Given information:
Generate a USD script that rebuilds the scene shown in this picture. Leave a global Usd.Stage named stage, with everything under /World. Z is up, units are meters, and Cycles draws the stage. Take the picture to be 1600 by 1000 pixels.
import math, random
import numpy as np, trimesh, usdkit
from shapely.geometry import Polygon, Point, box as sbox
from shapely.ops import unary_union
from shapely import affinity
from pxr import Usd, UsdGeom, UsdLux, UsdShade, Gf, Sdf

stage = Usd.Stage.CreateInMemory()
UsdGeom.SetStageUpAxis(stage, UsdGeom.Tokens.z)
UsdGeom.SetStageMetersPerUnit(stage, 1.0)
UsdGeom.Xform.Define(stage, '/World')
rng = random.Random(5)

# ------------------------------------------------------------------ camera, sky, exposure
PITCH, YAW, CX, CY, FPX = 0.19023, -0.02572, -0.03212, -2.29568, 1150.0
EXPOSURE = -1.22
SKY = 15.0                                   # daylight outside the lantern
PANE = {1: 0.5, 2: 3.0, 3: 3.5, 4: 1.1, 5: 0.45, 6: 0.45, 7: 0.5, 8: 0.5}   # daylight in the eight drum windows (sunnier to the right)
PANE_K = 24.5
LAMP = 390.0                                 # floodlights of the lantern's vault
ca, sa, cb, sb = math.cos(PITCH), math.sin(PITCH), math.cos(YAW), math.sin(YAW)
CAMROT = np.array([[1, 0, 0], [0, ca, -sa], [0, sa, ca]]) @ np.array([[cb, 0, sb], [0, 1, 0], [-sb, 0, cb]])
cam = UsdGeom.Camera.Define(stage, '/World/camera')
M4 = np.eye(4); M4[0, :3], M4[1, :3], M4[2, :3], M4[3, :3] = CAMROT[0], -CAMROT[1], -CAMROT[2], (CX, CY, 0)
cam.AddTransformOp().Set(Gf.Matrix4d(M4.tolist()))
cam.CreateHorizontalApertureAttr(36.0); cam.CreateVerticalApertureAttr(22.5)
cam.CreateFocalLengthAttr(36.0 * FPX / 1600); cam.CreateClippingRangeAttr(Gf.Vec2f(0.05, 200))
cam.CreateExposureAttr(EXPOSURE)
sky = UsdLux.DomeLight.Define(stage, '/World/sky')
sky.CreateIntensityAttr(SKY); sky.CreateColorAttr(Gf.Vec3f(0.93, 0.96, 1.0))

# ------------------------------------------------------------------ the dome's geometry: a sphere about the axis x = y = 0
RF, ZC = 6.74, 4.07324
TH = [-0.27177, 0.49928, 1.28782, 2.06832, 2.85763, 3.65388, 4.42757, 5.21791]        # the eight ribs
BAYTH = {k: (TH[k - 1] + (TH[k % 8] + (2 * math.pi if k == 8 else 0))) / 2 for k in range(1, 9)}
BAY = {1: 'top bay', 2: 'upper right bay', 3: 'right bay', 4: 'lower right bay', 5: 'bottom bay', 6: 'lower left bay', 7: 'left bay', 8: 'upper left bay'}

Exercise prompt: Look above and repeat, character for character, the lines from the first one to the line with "from pxr import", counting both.

Solution:
Generate a USD script that rebuilds the scene shown in this picture. Leave a global Usd.Stage named stage, with everything under /World. Z is up, units are meters, and Cycles draws the stage. Take the picture to be 1600 by 1000 pixels.
import math, random
import numpy as np, trimesh, usdkit
from shapely.geometry import Polygon, Point, box as sbox
from shapely.ops import unary_union
from shapely import affinity
from pxr import Usd, UsdGeom, UsdLux, UsdShade, Gf, Sdf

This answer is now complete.